Be A Python Dev

In Python a list can be made at anytime simply by calling the list() constructor. This can be done without needing to import any fancy collections library either. But what exactly is a list in Python since you can’t use indexes on a node based list in other languages and you can’t append items to an array based list because when the array is full you need to make a bigger one and copy everything over. You also can’t hold arbitrary types of data in a typical array based list in Java since you need to declare your array types when you initialize the array.

According to the py-docs lists are variable-length arrays meaning it has clever logic built in to abstract resizing the array for you as you continue to append more data. Python also tries to predict how often you are appending data to pad the size a bit so it doesn’t need to resize as often since that requires temporarily more memory and running an o(n) operation for an insert that should otherwise be a o(1) operation on a node based list.

But if it was an array how does it hold dynamic types? Well this one is also simple and that is because Python treats everything as a dynamic object so behind the scenes an int, string, and MyClass are all derived from the same core python object. The list() is an array of those, magic isn’t it! However all of this magic isn’t cheap and is why working with Python lists results in code that runs slower than implementing list operations in an optimized language like C++.

Creating our own list data structure using a node class

To better understand how to use Python’s built-in list we should first understand how a basic list is created.

As mentioned in a previous article about data structures a list is a linear data structure built of linked nodes of data used to store a collection of data. Below is a quick implementation of a basic list for your reference.

class node:
    next_node = None
    def __init__(self, data):
        self.data = data

class toy_list:
    # Track head node and active node
    first_node = None
    current_node = None
    
    def add(self, data):
        data_node = node(data)
        if self.first_node == None:
            # initialize the head of 
            # the list
            self.first_node = 
              data_node
            self.current_node = 
              data_node
        else:
            # create links
            self.current_node.
              next_node = data_node
            self.current_node = 
              data_node
    
    def print(self):
        if self.first_node == None:
            raise Exception("List 
              contains no 
              data to print")

        p_node = self.first_node

        # Iterate through chain
        while p_node.next_node != None:
            print(p_node.data)
            p_node = p_node.next_node

        print(p_node.data)

test_list = toy_list()

try:
    # This will raise since 
    # there is no data added
    test_list.print() 
except Exception as e:
    print(str(e))
    
test_list.add("a")
test_list.add("b")
test_list.add("c")

test_list.print()

# Output
# List contains no data to print
# a
# b
# c

This list can hold things such as a series of numbers, items to buy while shopping, people in an address books, metrics about a component in a system, etc. But as you can see there isn’t an indexable way to retrieve items out of this list so how does Python achieve such magic?

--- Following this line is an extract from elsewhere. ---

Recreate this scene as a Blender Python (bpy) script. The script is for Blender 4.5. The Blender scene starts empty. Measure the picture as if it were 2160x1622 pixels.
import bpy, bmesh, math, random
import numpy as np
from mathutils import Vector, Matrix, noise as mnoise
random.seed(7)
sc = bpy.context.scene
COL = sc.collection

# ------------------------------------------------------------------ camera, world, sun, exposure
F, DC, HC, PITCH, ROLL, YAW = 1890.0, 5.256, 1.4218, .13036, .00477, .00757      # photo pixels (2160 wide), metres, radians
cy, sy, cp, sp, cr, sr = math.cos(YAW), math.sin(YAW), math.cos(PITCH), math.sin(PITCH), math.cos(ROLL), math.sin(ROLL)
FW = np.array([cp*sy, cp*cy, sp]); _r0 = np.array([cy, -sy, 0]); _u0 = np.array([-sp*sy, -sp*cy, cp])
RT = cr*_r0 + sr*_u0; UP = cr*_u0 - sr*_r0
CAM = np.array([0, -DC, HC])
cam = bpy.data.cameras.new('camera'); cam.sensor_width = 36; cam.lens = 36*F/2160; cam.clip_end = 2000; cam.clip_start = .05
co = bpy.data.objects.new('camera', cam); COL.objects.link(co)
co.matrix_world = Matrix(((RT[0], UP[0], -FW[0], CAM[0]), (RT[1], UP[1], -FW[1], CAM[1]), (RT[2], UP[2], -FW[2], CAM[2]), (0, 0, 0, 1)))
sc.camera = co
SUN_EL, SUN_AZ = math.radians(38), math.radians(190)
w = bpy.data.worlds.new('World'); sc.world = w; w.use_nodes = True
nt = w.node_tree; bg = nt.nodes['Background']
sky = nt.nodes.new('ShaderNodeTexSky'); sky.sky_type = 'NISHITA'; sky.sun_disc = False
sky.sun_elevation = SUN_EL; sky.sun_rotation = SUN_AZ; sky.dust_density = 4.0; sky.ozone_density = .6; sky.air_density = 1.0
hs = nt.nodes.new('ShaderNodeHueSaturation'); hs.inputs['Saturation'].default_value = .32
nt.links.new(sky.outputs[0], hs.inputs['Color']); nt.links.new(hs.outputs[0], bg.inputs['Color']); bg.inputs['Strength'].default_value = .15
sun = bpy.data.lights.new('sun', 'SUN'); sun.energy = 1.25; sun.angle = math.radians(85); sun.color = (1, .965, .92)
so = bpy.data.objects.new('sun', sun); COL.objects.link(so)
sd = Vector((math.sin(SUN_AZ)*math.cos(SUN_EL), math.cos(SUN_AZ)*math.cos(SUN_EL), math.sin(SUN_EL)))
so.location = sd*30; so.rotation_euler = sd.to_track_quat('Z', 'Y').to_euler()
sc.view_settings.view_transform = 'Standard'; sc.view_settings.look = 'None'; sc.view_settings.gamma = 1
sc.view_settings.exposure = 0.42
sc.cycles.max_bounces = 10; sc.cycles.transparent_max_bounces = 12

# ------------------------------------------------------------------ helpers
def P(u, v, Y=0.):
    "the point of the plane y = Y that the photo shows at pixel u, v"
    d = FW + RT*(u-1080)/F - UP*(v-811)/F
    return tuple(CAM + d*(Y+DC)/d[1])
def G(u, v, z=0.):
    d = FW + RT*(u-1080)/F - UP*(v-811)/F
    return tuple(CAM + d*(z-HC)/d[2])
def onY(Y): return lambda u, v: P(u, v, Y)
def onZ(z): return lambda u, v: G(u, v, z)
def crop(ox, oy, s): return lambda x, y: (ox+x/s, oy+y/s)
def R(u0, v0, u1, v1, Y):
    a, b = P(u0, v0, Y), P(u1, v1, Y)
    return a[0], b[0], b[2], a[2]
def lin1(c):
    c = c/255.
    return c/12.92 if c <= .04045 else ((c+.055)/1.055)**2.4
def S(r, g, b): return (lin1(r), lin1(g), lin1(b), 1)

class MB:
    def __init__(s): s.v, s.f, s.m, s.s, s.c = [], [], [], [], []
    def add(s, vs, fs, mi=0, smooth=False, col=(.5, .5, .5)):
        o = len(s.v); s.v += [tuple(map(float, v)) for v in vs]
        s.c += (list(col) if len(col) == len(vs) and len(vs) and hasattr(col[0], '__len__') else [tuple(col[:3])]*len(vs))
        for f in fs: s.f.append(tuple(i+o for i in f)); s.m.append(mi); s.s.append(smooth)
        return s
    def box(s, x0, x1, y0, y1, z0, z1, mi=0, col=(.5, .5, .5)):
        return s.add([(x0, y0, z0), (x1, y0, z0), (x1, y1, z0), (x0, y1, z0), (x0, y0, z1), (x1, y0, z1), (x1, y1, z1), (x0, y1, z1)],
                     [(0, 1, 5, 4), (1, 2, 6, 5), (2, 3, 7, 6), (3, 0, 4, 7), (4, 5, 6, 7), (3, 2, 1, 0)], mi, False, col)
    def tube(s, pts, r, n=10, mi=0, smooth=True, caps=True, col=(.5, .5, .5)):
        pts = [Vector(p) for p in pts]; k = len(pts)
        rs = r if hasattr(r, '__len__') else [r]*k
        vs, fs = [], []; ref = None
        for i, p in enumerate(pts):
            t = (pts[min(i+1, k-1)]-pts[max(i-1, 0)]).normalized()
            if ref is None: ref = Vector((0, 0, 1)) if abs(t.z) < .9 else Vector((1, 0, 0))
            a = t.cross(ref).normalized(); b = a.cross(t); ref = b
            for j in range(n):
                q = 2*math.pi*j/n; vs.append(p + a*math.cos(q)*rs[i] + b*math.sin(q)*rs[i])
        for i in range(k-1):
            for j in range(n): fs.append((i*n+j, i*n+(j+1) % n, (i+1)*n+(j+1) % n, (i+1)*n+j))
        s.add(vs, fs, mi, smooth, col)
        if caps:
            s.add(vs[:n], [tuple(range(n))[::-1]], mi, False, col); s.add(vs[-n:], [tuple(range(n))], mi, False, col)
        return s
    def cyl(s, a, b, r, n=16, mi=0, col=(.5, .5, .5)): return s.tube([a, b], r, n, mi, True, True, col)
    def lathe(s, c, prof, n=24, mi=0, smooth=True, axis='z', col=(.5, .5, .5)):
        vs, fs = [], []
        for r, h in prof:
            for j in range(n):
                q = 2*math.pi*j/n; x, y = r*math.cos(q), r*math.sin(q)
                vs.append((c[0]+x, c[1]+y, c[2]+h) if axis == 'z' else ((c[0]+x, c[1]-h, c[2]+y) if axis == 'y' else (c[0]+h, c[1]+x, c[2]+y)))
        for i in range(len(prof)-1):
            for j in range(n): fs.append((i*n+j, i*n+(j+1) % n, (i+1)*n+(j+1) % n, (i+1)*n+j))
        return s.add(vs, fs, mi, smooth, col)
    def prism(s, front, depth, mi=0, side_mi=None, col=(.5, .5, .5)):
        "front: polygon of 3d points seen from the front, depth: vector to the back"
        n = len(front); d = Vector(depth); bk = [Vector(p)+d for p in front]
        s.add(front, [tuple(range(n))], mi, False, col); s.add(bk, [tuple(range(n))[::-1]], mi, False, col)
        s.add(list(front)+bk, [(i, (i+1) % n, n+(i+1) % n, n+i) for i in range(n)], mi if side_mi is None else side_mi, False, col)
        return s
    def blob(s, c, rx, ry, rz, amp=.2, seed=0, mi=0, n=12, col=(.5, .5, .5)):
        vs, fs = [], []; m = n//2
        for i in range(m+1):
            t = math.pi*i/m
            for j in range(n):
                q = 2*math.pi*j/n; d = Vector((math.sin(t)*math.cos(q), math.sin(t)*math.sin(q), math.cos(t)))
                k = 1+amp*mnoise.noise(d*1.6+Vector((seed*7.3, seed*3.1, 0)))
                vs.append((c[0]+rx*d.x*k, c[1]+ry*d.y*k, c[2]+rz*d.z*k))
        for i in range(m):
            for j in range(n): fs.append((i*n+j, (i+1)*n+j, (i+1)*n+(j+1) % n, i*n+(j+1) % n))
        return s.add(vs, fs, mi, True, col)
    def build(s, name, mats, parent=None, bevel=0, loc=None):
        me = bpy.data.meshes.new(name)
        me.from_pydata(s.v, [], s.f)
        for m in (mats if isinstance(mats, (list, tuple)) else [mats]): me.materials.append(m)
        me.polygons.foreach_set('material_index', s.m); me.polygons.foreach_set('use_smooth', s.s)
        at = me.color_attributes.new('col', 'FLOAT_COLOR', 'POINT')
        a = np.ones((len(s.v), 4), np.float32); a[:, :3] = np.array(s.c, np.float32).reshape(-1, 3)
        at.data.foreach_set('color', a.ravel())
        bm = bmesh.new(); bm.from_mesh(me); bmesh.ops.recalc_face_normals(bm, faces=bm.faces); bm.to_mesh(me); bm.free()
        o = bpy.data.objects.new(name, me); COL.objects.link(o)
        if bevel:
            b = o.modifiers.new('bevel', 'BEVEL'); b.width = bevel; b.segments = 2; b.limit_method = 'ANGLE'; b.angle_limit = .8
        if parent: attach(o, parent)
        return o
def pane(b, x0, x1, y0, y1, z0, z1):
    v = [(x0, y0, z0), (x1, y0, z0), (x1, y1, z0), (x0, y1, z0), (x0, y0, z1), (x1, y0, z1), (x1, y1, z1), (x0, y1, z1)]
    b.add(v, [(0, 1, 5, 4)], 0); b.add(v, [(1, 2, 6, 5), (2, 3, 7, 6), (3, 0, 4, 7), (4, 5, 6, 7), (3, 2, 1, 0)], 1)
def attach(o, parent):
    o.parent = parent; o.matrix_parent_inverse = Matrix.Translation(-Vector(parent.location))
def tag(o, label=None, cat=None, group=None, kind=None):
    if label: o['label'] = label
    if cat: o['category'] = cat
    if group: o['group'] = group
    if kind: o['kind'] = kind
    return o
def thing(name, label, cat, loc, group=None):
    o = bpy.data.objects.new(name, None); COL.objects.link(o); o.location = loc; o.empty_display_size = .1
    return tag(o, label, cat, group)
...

Using Python’s Native List

Instead of creating your own list data structure like I did above; here is an example of using Python’s Native lists as well as working with some of its common built in methods.

# Empty list creation
bracket_list = []
object_list = list()

# List creation with data
number_list = [1,2,3,4]

# Access data in a list
print(number_list[1])
>> 2

print(number_list[-1])
>> 4

# Reference list
# Lists are 0 indexed
number_1 = list[0
# Negative indexing 
number_4 = list[-1] 

# Iterating through lists
for number in number_list:
  print(number)

>>1
>>2
>>3
>>4

# Iterating by index
for i in range(len(number_list)):
  print number_list[i]

# Adding data to the end
number_list.append(5)
print(number_list)
>> [1,2,3,4,5]

# Slicing items after an index
print(number_list[:2])
>> [1,2]

# Slicing beginning of a list
print(number_list[2:])
>> [3,4,5]

# Replacing items
number_list[0] = 6
>> [6,2,3,4,5]

# Deleting items
del number_list[0]
>> [2,3,4,5]

number_list.remove(4)
>> [2,3,5]

# Using a list as a stack by 
# popping items from a list
popped = number_list.pop()
print(popped)
>> 5
print(number_list)
>> [2,3]

As you can see from the above code the Python list really is a simple and effective data structure to work with. You can append items to the end of the list like a typical list and you can retrieve items out of a list similar to how you could an Array in Java.

But unlike an array you don’t need to initialize the size or the memory space when you create it which contributes to the flexible nature of Python’s list.